Fakt ist: In Transitzentren dürfen die Menschen gegen ihren festgehalten werden, eine Integration oder auch nur umfassende Versorgung ist nicht vorgesehen. (Flüchtlingsrat Bayern)
Warum auch? Ziel ist es ja, diese Menschen möglichst schnell wieder los zu werden.

Wir sprechen von Toleranz, einem „offenen Europa“. Aber Europa ist schon lange nicht mehr offen.
Wir sprechen von „sicheren Herkunftsländern“ und „Wirtschaftsflüchtlingen“ und kategorisieren Menschen so pauschal als Nutznießer und Schmarotzer.
Ich durfte in den vergangenen zwei Jahren geflüchtete Menschen aus „sicheren Herkunftsländern“ kennenlernen – mehr als einmal haben ihre Berichte über Armut, Not, Hunger, Vergewaltigungen von Kindern, mafiöse Strukturen und Mord mir die Tränen in die Augen getrieben.
Wer sich einmal vernünftig mit dem Thema Flucht auseinandersetzt wird mir zustimmen, dass die wenigsten Menschen ihr Land verlassen und in ein Land einwandern würden, dessen (Schrift-)Sprache und Kultur ihnen gänzlich unbekannt ist. Mal davon abgesehen, dass das deutsche Bildungssystem die wenigsten Schulabschlüsse vollständig anerkennt, sodass der Aufbau eines neuen Lebens noch einmal zusätzlich erschwert wird.

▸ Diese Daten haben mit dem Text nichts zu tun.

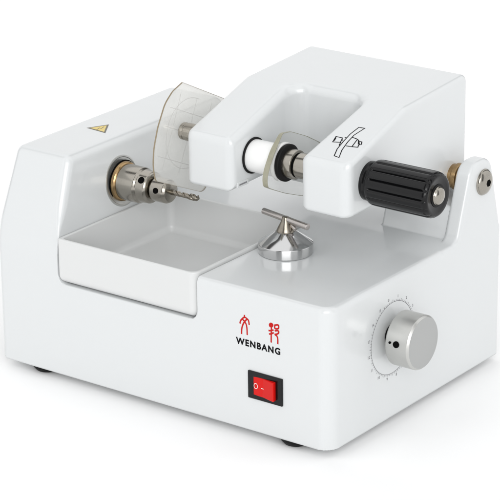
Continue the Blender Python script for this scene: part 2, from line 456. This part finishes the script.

Sicher gibt es bei den hier einreisenden Menschen auch Ausnahmen, natürlich wandern auch A*********** in dieses Land ein – aber das ist die Natur der Dinge. Wir haben auch genug dieser Menschen (ohne Migrationshintergrund) in Deutschland wohnen, die ich nur ungern in diesem Land sehe.

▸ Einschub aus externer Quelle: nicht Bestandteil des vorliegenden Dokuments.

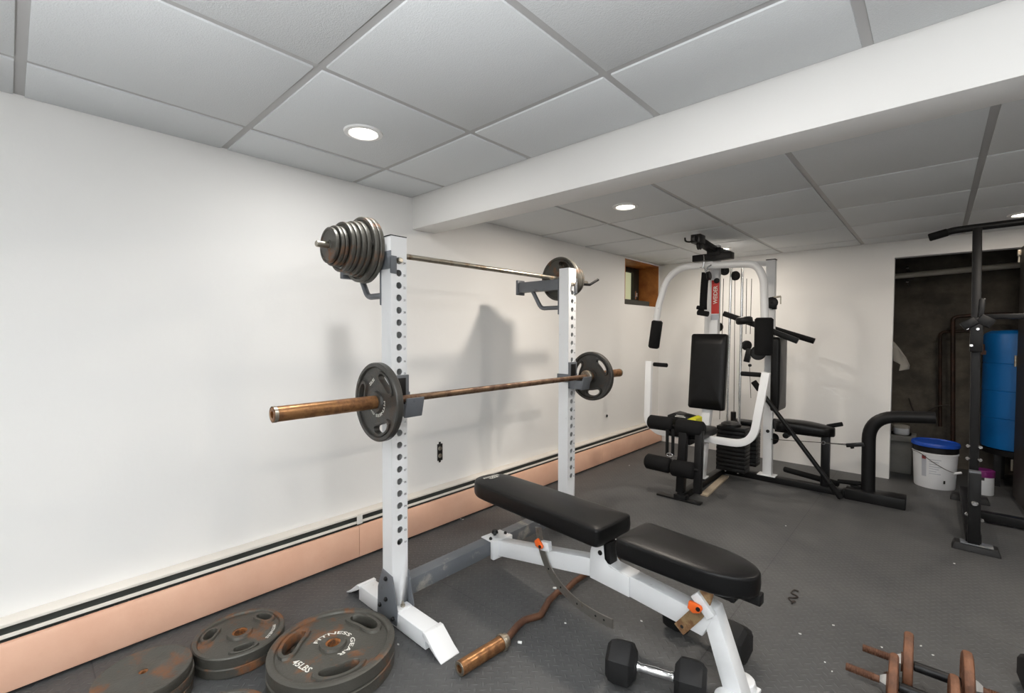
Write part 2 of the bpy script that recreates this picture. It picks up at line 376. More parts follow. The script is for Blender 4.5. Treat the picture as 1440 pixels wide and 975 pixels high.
# ------------------------------------------------------------------ baseboard heater
hy0, hy1 = -2.6, 4.80
ht = thing('baseboard_heater', 'long pink and cream baseboard heater running along the white wall', 'heater', (.03, 1.5, 0))
obj('back_plate', B().box(.001, .006, hy0, hy1, .012, .236), 'fin', ht)
b = B().prism([(.001, hy0, .243), (.046, hy0, .241), (.054, hy0, .237), (.055, hy0, .227), (.051, hy0, .227), (.045, hy0, .233), (.001, hy0, .235)], (0, hy1-hy0, 0)); obj('hood', b, 'cream', ht, .001)
b = B().prism([(.040, hy0, .1985), (.047, hy0, .2005), (.049, hy0, .198), (.049, hy0, .188), (.046, hy0, .188), (.045, hy0, .1955)], (0, hy1-hy0, 0)); obj('damper_blade', b, 'cream', ht)
for y0, y1 in ((hy0, 1.223), (1.225, 3.62), (3.622, hy1)):
    b = B().prism([(.056, y0, .016), (.060, y0, .014), (.062, y0, .020), (.062, y0, .162), (.056, y0, .174), (.046, y0, .176), (.046, y0, .172), (.054, y0, .168)], (0, y1-y0, 0))
    obj('front_panel', b, 'pink', ht)
b = B()
for k in range(180): y = hy0+.02+k*.041; b.box(.012, .044, y, y+.004, .06, .165)
b.cyl((.028, hy0, .11), (.028, hy1, .11), .012, 10); obj('heating_fins', b, 'fin', ht)
obj('end_cap', B().box(.001, .064, hy1, hy1+.04, .012, .246), 'pink', ht, .004)
b = B().box(.05, .0585, 1.215, 1.245, .186, .232); obj('joint_clip', b, 'caulk', ht, .002)

# wall outlet and hole
c = P(618, 636, x=0)
ot = thing('wall_outlet', 'black uncovered power outlet low on the white wall behind the rack', 'power outlet', (0, c.y, c.z))
b = B().box(0, .006, c.y-.018, c.y+.02, c.z-.052, c.z+.052); b.box(0, .004, c.y-.006, c.y+.008, c.z-.064, c.z+.064); obj('body', b, 'bronze', ot, .001)
for dz in (-.022, .024):
    b = B().lathe([(.0, .004), (.012, .004), (.014, 0)], (.006, c.y, c.z+dz), (1, 0, 0), 16); obj('socket', b, 'oldsteel', ot)
c = P(853, 585, x=0)
tag(obj('wall_hole', B().cyl((0, c.y, c.z), (.008, c.y, c.z), .012, 12), 'dark'), 'small dark hole in the white wall between rack and window', 'cable')  # stands for the hole: a raised disc coloured dark like its shade

# ------------------------------------------------------------------ power rack
rk = thing('power_rack', 'white half squat rack with numbered posts and grey crossbar standing on rubber floor', 'squat rack', (.63, 1.67, 0))
PX0, PX1, ZT = .597, .667, 1.575
PYS = [(1.031, 1.105), (2.233, 2.307)]
HOLE0 = P(563, 762, x=PX1).z; PITCHZ = (P(563, 367, x=PX1).z-HOLE0)/23
def upright(y0, y1):
    yc = (y0+y1)/2; b = B(); r = .0135; n = 16
    zs = [.0]+[HOLE0+PITCHZ*(k-.5) for k in range(25)]+[ZT]
    for X in (PX0, PX1):
        b.add([(X, y0, .06), (X, y1, .06), (X, y1, zs[1]), (X, y0, zs[1])], [(0, 1, 2, 3)])
        for k in range(24):
            z0, z1 = zs[k+1], zs[k+2]; zc = (z0+z1)/2
            circ = [(X, yc+r*math.cos(2*PI*(i/n-.375)), zc+r*math.sin(2*PI*(i/n-.375))) for i in range(n)]
            cor = [(y0, z0), (y1, z0), (y1, z1), (y0, z1)]; rect = []
            for s_ in range(4):
                a, d = cor[s_], cor[(s_+1) % 4]
                for q in range(4): rect.append((X, a[0]+(d[0]-a[0])*q/4, a[1]+(d[1]-a[1])*q/4))
            inn = [(X+(.004 if X == PX0 else -.004), p[1], p[2]) for p in circ]
            b.add(circ+rect+inn, [(i, (i+1) % n, n+(i+1) % n, n+i) for i in range(n)]+[(i, (i+1) % n, 2*n+(i+1) % n, 2*n+i) for i in range(n)])
        b.add([(X, y0, zs[25]), (X, y1, zs[25]), (X, y1, ZT), (X, y0, ZT)], [(0, 1, 2, 3)])
    for Y in (y0, y1): b.add([(PX0, Y, .06), (PX1, Y, .06), (PX1, Y, ZT), (PX0, Y, ZT)], [(0, 1, 2, 3)])
    b.add([(PX0, y0, ZT), (PX1, y0, ZT), (PX1, y1, ZT), (PX0, y1, ZT)], [(0, 1, 2, 3)])
    o = obj('upright', b, 'white', rk)
    obj('top_cap', B().box(PX0-.001, PX1+.001, y0-.001, y1+.001, ZT, ZT+.004), 'plastic', o, .001)
    b = B()
    for k in range(24): text(b, '%02d' % (k+1), (PX1+.0006, yc+.026, HOLE0+PITCHZ*k-.012), (0, 1, 0), (0, 0, 1), .0085)
    obj('lettering', b, 'dtext', o)
    # foot, gussets, bolts
    z = .068
    b = B().box(.40, .885, y0, y1, .004, z); f = obj('foot', b, 'white', rk, .003)
    for sx, xa in ((1, .885), (-1, .40)):
        p = [(xa-sx*.012, z+.003), (xa+sx*.006, z+.003), (xa+sx*.07, .022), (xa+sx*.10, .004), (xa+sx*.10, 0), (xa+sx*.062, .014), (xa-sx*.012, z-.012)]
        b = B().prism([(q, y0-.006, zz) for q, zz in p], (0, y1-y0+.012, 0)); obj('foot_end', b, 'white', f, .002)
    b = B().prism([(.666, y0+.006, z), (.70, y0+.006, z), (.70, y1-.006, z), (.666, y1-.006, z)], (0, 0, .006)); obj('tab', b, 'white', f)
    obj('bolt', B().lathe([(0, .022), (.005, .02), (.005, .008), (.0095, .008), (.0095, 0)], (.685, yc, z+.006), n=8), 'oldsteel', f)
    for Y, dy in ((y0, -.005), (y1, .005)):
        pts = [(.560, .016), (.700, .016), (.706, .075), (.672, .205), (.598, .215), (.566, .13)]
        g = obj('gusset_plate', B().prism([(q, Y, zz) for q, zz in pts], (0, dy, 0)), 'gsteel', rk, .001)
        for q, zz in ((.63, .185), (.63, .10), (.585, .06), (.682, .04)):
            obj('bolt', B().lathe([(.009, 0), (.009, .006), (.005, .010), (0, .010)], (q, Y+dy, zz), (0, 1 if dy > 0 else -1, 0), 10), 'plastic', g)
    return o
for y0, y1 in PYS: upright(y0, y1)
ya, yb_ = PYS[0][1]+.005, PYS[1][0]-.005
obj('crossbar', B().box(.575, .640, ya, yb_, .072, .142), 'gworn', rk, .004)
for sgn, Y in ((1, ya), (-1, yb_)): obj('crossbar_plate', B().box(.56, .655, Y, Y+sgn*.006, .055, .16), 'gsteel', rk, .001)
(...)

Horst Seehofer zu dem Thema Transitzentren: „[…] Es hat sich wieder einmal gezeigt, dass es sich lohnt, für eine Überzeugung zu kämpfen.“
Ab wann sind wir so gemütlich geworden, dass dieser Satz nicht mehr für die Bürger Deutschlands gilt? Dass Anteilnahme bedeutet, einen Zeitungsartikel über Misstände auf Facebook zu teilen und mit einem traurigem Emoji zu versehen? Nur um uns dann zurückzulehnen, um auf die Likes zu warten?

Auch ich bin ratlos, was wir gegenüber bereits beschlossenen politischen Entscheidungen tun können. Wie richtig verhalten?
Was mich an dieser Ratlosigkeit am meisten belastet ist der Gedanke, dass wir uns immer wieder gefragt haben, wie so viele Menschen im dritten Reich „einfach wegsehen“ konnten.
Die Frage hierbei ist: Sind wir nicht auch schon mitten dabei?